Is Anheuser-Busch Ready to Swallow China’s Ginsber for $630M?


Recent rumors have elucidated that the world’s biggest brewer, Anheuser-Busch InBev (NYSE:BUD) has its eye on China, and it is ready to make moves. China is a country that has especially attracted the attention of many American companies lately, as it now is not only the world’s most populous nation. It also hosts a rapidly growing middle class, and retailers along with food and beverage companies alike have all shown an interest in cracking the country to reap its benefits.

Want China Times reported Tuesday that Anheuser-Busch is making its big China move by working to acquire Siping Ginsber Draft Beer, one of China’s single largest beer factories, for 3.8 billion yuan, or $630 million. Insider sources say that the deal has been in negotiation stages since last September, and although details still need to be ironed out, it looks like both parties are coming closer to an agreement. The deal is expected to benefit both parties because Ginsber will profit from its high price tag, while Anheuser-Busch will be able to take over Ginsber’s market share in China.

According to Want China Times, as of 2011, Anheuser-Busch’s beer production reached 5.66 million tons in China, ranking third, while Ginsber ranked eighth. Ginsber’s single factory production has a capacity that exceeds 600,000 tons.

It is still unclear as to when Anheuser-Busch will make its official move, as the company has to first win approval for acquisitions from the Ministry of Commerce and as of January 11, the Ginsber acquisition had not appeared on the approval list. However, it is clear that the St. Louis, Missouri-based company would like the deal to go through sooner rather than later, because sources report that the acquisition will help Anheuser-Busch take on China Resources Snow Breweries for domination of the country’s northeast region.
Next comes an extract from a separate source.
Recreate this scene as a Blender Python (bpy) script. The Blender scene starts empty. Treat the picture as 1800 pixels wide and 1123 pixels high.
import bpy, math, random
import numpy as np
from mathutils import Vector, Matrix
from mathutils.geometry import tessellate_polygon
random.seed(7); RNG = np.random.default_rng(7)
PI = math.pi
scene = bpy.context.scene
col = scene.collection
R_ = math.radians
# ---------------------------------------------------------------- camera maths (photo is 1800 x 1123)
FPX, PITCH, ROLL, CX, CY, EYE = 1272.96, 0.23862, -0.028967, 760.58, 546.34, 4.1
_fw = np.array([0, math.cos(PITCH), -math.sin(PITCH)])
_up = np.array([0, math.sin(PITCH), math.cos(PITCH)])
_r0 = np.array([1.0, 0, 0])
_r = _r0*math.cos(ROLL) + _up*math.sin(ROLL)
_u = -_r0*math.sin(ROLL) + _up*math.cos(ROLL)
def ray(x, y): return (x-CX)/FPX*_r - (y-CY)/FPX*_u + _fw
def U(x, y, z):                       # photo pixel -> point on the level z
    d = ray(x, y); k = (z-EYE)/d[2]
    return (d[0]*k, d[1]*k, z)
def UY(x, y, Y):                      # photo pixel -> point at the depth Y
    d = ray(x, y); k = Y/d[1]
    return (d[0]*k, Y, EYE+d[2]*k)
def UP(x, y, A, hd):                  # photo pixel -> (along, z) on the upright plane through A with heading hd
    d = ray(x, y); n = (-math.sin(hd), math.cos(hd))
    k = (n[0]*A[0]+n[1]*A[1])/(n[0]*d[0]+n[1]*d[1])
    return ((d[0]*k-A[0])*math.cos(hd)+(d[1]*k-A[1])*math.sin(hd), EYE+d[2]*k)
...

According to Want China Times, Anheuser-Busch’s third-quarter report illuminated that the company agreed to acquire five beer factories in China for $1.05 billion in its first three quarters of 2013, and if it can complete all of the transactions, it will eventually be able to meet an additional production capacity of 1.9 million tons in China with the help of Ginsber.

Looking forward, beer expert Fang Gang expects the beer rivalry in China to be split between three domestic brewers: Snow Breweries, Tsingtao Brewery, and Yanjing, along with three foreign brands: Anheuser-Busch, South African Breweries, and Carlsberg. It also wouldn’t be surprising if other foreign brewers work to get their hands on the China gold further down the line.